MATERIAL:
— Begin —

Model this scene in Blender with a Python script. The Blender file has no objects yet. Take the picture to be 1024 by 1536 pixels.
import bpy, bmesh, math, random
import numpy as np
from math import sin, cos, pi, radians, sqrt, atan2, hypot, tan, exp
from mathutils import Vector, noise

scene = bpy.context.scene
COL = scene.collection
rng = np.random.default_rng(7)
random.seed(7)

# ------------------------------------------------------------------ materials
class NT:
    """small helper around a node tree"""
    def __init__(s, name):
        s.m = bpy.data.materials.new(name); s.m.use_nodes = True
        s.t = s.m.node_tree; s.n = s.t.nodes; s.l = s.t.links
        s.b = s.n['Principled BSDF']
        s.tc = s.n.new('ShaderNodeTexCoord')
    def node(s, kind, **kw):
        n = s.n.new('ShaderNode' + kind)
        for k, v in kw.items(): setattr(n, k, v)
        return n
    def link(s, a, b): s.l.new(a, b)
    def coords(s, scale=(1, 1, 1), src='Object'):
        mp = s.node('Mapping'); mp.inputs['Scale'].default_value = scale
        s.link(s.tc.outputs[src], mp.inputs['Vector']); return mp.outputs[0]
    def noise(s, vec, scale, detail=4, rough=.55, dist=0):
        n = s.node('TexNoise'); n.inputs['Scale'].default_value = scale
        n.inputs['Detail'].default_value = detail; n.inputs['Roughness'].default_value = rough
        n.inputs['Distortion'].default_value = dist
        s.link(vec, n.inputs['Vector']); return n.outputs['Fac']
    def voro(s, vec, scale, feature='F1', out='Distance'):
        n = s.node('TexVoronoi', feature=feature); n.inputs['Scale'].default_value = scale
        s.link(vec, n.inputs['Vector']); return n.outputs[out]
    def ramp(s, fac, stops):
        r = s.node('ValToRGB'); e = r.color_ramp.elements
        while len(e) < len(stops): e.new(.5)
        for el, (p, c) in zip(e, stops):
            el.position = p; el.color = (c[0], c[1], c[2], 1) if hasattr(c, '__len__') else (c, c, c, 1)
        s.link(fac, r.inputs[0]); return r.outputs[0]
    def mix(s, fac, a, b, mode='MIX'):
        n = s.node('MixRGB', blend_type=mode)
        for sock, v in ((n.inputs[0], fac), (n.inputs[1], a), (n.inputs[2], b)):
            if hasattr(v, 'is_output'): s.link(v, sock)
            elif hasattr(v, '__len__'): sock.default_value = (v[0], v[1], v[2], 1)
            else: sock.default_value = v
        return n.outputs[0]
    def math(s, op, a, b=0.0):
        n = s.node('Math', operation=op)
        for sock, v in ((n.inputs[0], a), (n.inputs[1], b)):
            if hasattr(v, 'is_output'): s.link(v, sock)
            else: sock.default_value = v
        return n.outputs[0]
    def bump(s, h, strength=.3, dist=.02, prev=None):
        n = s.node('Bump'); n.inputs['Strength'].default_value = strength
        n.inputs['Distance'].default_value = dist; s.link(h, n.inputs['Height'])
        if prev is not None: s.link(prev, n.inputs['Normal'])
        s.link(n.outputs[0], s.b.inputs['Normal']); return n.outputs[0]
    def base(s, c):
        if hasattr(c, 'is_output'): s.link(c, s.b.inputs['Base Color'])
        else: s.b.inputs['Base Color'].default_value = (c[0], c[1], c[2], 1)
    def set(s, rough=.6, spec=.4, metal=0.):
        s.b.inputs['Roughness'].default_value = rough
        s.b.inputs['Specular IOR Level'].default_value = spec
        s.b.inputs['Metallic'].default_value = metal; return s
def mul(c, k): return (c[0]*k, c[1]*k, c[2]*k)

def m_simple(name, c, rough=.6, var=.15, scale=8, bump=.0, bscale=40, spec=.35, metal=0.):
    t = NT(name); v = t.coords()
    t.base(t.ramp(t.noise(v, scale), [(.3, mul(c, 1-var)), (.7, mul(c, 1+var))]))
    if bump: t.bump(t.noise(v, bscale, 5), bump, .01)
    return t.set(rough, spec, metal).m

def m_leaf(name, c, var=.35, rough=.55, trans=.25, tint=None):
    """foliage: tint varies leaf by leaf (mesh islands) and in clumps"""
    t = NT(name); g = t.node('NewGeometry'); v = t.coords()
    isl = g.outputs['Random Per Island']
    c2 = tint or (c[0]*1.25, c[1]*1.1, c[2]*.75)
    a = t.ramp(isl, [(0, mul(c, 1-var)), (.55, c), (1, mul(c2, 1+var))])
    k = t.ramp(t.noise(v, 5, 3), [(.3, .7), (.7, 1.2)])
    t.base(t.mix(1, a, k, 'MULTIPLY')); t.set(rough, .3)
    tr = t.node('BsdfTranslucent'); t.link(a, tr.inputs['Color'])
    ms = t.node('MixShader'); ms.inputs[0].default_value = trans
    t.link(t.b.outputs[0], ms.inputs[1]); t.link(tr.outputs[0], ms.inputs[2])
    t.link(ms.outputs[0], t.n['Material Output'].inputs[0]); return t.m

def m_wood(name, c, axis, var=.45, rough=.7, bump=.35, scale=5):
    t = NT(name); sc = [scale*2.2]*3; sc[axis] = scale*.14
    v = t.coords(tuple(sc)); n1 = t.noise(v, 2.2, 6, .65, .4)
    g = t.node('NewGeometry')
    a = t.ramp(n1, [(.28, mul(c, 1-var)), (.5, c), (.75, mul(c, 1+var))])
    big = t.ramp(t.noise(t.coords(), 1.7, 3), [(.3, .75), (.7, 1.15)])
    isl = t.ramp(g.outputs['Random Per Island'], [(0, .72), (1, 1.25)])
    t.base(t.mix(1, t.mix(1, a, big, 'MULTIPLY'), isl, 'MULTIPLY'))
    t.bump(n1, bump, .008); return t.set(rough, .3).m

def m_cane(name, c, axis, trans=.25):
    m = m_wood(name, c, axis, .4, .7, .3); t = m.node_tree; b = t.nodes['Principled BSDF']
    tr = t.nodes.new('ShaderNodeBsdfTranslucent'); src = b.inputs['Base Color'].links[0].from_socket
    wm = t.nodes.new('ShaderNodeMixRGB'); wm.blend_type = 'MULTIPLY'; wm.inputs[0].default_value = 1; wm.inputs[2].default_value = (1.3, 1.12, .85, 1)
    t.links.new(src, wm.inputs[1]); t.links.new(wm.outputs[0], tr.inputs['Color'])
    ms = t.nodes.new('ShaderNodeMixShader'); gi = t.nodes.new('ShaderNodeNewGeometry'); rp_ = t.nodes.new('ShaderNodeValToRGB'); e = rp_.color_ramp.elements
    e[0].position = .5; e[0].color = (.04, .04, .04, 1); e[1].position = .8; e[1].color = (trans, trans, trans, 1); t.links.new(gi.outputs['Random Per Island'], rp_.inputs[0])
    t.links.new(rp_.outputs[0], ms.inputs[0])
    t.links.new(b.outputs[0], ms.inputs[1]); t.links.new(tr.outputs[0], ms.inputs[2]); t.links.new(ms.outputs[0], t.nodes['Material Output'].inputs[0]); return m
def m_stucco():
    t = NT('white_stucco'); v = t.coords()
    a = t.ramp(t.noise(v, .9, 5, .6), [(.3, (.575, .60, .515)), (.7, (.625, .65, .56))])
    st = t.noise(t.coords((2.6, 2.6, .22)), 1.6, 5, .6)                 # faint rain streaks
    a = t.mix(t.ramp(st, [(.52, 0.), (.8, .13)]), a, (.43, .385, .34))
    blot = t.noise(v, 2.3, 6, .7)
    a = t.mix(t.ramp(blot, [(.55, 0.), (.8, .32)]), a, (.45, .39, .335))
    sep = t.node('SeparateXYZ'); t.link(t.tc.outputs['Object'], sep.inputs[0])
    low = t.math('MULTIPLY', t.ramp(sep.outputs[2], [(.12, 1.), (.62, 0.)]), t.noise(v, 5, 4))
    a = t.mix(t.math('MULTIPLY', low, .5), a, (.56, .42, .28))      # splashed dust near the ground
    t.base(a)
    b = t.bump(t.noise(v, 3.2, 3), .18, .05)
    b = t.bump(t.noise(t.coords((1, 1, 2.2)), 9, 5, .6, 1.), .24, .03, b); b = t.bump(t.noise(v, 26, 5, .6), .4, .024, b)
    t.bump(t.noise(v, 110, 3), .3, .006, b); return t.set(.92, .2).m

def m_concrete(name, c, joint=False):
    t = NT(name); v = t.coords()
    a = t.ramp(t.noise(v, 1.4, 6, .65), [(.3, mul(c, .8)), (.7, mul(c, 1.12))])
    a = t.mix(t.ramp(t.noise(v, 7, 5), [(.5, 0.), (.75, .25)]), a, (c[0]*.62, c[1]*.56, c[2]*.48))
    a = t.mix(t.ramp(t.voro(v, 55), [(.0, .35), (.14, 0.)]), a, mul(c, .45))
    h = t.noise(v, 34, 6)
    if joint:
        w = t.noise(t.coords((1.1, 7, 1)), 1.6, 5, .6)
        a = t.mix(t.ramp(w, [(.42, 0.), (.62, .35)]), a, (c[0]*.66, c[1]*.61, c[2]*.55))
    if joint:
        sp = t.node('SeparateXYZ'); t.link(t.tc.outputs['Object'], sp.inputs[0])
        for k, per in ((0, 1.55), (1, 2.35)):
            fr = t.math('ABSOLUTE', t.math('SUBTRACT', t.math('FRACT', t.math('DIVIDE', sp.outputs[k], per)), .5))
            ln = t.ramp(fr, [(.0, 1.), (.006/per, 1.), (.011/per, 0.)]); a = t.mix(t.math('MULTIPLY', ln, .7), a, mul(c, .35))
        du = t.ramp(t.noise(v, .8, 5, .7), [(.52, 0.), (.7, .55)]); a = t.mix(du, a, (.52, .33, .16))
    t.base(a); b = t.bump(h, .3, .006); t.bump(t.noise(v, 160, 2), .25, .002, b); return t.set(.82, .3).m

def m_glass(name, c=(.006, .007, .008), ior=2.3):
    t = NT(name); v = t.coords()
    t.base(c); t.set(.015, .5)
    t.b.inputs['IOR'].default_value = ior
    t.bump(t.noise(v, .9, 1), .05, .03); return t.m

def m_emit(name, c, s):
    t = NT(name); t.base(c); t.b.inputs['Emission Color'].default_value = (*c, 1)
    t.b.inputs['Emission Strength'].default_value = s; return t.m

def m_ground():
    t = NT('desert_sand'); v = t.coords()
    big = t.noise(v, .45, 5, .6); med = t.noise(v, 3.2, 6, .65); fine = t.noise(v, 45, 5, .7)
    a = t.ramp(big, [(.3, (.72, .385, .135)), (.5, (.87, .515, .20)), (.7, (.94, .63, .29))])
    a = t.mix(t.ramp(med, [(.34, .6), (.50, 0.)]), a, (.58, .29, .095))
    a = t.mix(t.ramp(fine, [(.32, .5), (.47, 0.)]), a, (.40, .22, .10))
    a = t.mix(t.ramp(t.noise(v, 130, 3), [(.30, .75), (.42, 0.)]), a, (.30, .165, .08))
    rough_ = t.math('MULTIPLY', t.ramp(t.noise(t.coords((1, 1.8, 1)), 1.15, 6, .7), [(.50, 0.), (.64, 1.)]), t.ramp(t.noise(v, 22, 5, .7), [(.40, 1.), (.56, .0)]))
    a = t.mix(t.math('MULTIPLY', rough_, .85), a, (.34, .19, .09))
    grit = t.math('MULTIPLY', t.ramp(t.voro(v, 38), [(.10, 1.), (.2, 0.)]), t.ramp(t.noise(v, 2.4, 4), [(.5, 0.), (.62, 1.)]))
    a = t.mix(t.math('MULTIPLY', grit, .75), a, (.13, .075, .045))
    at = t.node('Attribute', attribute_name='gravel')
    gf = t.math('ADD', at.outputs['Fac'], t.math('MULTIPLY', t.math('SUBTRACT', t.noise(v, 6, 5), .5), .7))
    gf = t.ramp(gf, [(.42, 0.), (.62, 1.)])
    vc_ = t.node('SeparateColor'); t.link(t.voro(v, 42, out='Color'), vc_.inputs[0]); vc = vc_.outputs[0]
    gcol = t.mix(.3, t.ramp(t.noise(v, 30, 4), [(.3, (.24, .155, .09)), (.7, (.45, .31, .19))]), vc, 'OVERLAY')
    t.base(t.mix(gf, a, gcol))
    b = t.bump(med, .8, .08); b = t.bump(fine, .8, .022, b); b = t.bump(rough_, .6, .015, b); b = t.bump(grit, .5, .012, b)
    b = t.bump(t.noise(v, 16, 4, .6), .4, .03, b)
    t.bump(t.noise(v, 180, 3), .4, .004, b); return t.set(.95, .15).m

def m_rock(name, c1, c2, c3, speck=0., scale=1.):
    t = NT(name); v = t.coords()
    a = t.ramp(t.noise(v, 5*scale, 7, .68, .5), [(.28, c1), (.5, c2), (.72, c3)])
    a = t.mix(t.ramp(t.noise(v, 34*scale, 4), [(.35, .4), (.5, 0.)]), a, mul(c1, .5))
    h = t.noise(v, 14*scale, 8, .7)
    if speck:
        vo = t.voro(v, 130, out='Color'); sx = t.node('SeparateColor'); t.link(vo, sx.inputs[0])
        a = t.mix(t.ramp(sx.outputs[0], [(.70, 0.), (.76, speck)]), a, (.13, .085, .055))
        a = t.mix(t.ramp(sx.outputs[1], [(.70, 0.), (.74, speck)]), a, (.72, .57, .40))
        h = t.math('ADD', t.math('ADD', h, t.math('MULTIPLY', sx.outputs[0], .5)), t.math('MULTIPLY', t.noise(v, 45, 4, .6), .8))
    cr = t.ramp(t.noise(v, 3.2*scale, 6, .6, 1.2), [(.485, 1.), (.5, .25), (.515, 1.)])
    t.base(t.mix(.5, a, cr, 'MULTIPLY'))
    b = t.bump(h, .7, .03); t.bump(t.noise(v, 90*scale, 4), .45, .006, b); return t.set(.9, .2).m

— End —

BRIEF: Give back the listing exactly, please, from its first line to the line containing "random.seed(7)", inclusive, and nothing past that line.

EXERCISE RESPONSE:
Model this scene in Blender with a Python script. The Blender file has no objects yet. Take the picture to be 1024 by 1536 pixels.
import bpy, bmesh, math, random
import numpy as np
from math import sin, cos, pi, radians, sqrt, atan2, hypot, tan, exp
from mathutils import Vector, noise

scene = bpy.context.scene
COL = scene.collection
rng = np.random.default_rng(7)
random.seed(7)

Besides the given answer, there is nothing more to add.